Hunting The Legend (2014)

REVIEW BY: Bobby Lepire


In 2008, a deer hunter was taken by something in the Alabama woods. Only his rifle, blood and a 16" footprint were left behind... Five years later, his son seeks revenge.

REVIEW: Hunting The Legend is able to set itself apart from regular Found Footage fare a little bit by setting itself up as an actual documentary (I hesitate to use the term mockumentary, as I believe that would imply a silliness that's  not found here). I know that sounds odd, given that other movies, including the most famous Found Footage movie of all time, The Blair Witch Project, did that exact same thing, but within the genre as of late with the likes of Frankenstein's Army (not bad, but probably would have been better if it wasn't of the Found Footage style), Chronicle (lots of fun), and even Cloverfield (a blast), that just ape the style, without presenting any sort full narrative thread. That thread - the making of a documentary about the Sasquatch in the filmmakers' woods - does give it a refreshing feel to the whole overdone affair. 

It's just too bad that not much else here feels that original or engaging.


But first, let me get the rest of the positives out of the way. Our trio of characters, all playing fictional versions of themselves - Christopher Copeland, Hannah Wallace, Jeff Causey, and their camera operator Justin Steeley (who is also the writer and director of this movie) - all give natural and believable performances, with their friendship from growing up together coming through in spades. This is one of the only things to keep the audience engaged but it does such quite well. Most of the supporting cast comes off as equally at ease on camera, which is a pleasant bonus. However, this unfortunately excludes the biggest supporting role, the Man In The Cabin, as portrayed by Stan Copeland. He's this cranky old geezer, warning the kids about what they're doing (so in other words, just a bad stereotype), and Copeland never comes off as scary as he's meant to be in his introduction, nor kooky enough to have the audience questioning if what he is saying is truth or not. He's just there, spewing random lines, failing to make any kind of impression at all. 
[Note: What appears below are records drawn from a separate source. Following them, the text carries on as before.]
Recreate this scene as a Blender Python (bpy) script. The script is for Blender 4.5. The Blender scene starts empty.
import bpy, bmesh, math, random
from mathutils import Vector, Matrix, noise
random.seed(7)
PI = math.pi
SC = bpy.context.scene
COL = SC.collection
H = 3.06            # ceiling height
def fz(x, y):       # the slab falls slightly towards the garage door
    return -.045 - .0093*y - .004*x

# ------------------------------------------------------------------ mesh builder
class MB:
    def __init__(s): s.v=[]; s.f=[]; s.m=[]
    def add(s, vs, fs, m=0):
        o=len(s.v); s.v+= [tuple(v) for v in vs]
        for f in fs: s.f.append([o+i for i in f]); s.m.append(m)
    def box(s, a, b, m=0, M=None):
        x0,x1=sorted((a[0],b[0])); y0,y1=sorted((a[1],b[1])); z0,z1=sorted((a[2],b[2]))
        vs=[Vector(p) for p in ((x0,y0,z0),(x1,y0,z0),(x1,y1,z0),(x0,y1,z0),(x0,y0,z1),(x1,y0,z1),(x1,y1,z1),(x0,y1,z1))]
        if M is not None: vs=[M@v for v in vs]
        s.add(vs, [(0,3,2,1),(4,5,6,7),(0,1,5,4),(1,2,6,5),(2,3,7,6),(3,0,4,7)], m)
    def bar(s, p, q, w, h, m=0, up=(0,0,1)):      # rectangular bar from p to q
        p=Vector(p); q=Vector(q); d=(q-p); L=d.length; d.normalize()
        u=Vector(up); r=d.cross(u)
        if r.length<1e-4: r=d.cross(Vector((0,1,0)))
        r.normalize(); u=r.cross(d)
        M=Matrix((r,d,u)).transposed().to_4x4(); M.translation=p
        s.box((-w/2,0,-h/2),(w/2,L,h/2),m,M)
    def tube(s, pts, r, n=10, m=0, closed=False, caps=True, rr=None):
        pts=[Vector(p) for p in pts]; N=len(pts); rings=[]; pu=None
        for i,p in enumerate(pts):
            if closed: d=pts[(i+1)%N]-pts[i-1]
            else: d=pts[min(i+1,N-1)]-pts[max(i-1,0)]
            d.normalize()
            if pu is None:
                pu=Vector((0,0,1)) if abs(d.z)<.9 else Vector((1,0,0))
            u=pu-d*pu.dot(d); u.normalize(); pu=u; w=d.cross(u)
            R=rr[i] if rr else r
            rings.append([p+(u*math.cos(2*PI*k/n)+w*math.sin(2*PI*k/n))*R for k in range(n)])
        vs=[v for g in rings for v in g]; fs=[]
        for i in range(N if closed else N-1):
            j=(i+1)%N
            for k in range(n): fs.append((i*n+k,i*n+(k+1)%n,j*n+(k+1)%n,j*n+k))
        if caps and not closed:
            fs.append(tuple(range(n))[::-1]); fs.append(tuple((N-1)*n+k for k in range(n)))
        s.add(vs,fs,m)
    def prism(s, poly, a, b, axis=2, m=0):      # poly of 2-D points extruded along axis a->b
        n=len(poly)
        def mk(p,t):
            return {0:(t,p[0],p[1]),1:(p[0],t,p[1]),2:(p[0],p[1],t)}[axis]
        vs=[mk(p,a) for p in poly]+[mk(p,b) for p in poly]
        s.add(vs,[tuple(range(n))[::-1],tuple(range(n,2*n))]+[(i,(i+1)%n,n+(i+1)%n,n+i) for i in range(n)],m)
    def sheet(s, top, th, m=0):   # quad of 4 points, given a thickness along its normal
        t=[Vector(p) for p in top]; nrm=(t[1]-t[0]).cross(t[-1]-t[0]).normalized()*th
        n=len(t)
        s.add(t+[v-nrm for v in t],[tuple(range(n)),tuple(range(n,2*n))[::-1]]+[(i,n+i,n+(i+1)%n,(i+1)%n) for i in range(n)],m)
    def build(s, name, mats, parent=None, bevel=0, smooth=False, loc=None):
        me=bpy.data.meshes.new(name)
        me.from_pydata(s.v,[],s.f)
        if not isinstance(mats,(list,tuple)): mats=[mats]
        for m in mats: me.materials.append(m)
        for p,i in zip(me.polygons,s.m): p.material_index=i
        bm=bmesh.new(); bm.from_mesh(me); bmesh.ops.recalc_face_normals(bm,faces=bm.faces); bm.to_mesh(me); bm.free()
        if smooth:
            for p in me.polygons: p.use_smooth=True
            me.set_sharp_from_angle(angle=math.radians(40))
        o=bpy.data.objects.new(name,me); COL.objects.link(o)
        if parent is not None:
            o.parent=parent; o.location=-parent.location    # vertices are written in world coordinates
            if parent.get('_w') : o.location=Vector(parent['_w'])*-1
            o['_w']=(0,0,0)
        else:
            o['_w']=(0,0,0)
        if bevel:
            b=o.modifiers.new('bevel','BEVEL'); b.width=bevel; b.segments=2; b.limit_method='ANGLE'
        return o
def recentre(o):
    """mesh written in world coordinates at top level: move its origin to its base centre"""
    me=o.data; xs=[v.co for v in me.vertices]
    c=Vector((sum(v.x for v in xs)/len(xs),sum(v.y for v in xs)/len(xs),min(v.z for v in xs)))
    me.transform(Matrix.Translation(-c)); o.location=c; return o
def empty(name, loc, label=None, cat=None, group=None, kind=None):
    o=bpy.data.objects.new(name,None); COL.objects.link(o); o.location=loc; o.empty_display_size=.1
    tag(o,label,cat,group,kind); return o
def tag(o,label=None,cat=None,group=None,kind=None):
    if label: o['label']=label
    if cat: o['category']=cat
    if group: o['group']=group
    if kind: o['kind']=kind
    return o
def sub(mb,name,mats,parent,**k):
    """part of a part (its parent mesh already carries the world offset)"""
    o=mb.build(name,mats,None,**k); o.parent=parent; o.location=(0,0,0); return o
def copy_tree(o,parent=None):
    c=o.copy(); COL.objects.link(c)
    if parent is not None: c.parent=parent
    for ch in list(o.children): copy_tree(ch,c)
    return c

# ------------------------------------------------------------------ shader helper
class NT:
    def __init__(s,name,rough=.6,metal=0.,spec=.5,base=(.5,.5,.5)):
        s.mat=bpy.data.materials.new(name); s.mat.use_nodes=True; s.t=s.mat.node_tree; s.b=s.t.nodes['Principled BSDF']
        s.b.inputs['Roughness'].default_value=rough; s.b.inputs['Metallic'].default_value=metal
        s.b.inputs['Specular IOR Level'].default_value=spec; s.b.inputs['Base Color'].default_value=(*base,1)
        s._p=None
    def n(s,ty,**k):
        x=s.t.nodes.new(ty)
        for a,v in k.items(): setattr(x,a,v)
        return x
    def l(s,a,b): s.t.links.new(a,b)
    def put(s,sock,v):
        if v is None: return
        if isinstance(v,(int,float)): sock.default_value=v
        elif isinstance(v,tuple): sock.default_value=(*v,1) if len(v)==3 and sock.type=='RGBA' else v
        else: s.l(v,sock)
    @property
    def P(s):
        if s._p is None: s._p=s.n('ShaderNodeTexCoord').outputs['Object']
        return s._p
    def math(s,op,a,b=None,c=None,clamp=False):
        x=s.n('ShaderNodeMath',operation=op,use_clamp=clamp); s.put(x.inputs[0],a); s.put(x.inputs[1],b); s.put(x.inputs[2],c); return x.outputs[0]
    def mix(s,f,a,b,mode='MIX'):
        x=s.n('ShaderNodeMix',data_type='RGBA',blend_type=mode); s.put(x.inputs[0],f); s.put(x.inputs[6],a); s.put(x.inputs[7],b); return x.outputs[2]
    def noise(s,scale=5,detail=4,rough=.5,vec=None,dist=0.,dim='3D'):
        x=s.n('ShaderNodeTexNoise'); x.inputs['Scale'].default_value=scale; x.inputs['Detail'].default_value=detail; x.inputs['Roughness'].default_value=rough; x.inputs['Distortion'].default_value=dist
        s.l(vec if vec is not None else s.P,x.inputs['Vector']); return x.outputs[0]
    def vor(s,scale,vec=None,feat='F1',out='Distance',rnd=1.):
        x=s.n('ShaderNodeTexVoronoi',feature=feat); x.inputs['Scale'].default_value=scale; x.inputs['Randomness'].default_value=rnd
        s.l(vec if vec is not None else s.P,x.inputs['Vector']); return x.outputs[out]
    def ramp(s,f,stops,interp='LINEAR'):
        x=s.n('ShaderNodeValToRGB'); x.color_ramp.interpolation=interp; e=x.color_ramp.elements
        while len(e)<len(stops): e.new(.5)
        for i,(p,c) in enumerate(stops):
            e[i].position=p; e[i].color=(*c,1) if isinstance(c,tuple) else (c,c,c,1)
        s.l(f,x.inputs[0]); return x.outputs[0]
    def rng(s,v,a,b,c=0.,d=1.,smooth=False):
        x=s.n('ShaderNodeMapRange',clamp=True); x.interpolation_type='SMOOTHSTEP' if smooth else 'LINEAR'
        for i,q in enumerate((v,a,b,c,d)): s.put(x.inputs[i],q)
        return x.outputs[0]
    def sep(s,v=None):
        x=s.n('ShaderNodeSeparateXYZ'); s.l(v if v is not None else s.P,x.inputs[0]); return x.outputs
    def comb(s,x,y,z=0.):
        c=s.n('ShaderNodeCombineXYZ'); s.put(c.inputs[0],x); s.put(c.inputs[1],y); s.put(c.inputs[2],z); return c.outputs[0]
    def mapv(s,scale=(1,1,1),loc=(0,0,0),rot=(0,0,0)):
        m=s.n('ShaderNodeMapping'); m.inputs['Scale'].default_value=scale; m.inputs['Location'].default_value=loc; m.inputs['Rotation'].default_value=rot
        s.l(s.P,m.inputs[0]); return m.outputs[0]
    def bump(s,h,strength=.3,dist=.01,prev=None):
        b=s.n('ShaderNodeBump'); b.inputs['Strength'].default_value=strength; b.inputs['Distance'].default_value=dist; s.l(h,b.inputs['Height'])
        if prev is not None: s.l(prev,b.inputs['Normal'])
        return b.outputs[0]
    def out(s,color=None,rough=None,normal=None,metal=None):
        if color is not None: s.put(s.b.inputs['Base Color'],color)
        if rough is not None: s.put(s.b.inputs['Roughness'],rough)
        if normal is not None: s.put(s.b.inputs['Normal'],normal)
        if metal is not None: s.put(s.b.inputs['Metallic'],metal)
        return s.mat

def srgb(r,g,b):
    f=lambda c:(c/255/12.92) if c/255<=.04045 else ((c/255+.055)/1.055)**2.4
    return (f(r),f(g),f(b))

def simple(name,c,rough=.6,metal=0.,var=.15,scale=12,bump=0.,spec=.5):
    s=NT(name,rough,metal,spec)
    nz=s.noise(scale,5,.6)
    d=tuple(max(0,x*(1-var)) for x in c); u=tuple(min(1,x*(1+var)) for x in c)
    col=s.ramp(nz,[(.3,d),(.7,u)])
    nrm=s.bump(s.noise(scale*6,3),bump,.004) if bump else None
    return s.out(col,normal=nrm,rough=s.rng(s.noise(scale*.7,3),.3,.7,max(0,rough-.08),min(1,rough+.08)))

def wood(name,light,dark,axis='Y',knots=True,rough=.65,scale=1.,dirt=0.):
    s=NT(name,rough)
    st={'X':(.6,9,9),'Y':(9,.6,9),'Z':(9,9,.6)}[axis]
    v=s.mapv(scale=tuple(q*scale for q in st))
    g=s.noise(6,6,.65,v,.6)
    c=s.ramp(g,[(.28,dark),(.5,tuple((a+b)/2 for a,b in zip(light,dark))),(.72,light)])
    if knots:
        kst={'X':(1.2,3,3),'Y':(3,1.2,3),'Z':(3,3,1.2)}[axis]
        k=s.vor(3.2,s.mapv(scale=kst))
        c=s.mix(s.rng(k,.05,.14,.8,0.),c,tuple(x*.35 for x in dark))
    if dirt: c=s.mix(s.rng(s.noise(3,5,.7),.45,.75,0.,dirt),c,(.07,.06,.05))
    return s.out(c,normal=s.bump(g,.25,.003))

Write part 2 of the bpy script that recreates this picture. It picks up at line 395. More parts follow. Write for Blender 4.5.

The lighting and cinematography, as far as Found Footage films go, are quite well done, with some great use of headlamps, and the camera's forced POV perspective does give a scene or two some genuine tension. The audio design is better than even that, as it is nicely subtle, never getting too loud or ambitious, and lets the sounds in the dark mess with our heads.



Unfortunately, Steeley doesn't have much grasp in how to let a scene play out. Most of the scenes in the movie just sort of come in, and then fade out, without any sort of build-up or forward momentum. For example, one of the three leads gets separated, and the other two are calling out his name, looking for him; a few minutes later they find him next to their dog, explaining how he just got a little lost. No mention of seeing something weird, or jump scare once all three are reunited, just nothing happens at all, which made that series of scenes pretty pointless. And having an occasional one or two scenes like that is fine, but the whole movie pretty much plays out this way - just one scene, going to another, with nothing at all really happening happening. This causes the whole movie to be quite a bore to watch and a chore to sit through.

To top it all off, it's not even worth it to sit through all those pointless scenes since, come the end, we get virtually no Bigfoot action whatsoever, or even the hint of such a thing, so again, it was just all so pointless. Say what you will about The Blair Witch Project or the phenomenal Bigfoot: The Lost Coast Tapes, but even when you couldn't see the action in those, you could see or hear its effects on the cast of characters. But here, we don't even get that luxury.


Within the realm of recent Found Footage movies, this pales in comparison to most (Earth To Echo is bloody brilliant), and in the wake of a lot of recent Bigfoot movies, it too fails to impress much. Which is sad, as Justin Steeley seems like a pretty competent director, but as a writer he's terribly cliche-orientated and can't produce any thrills.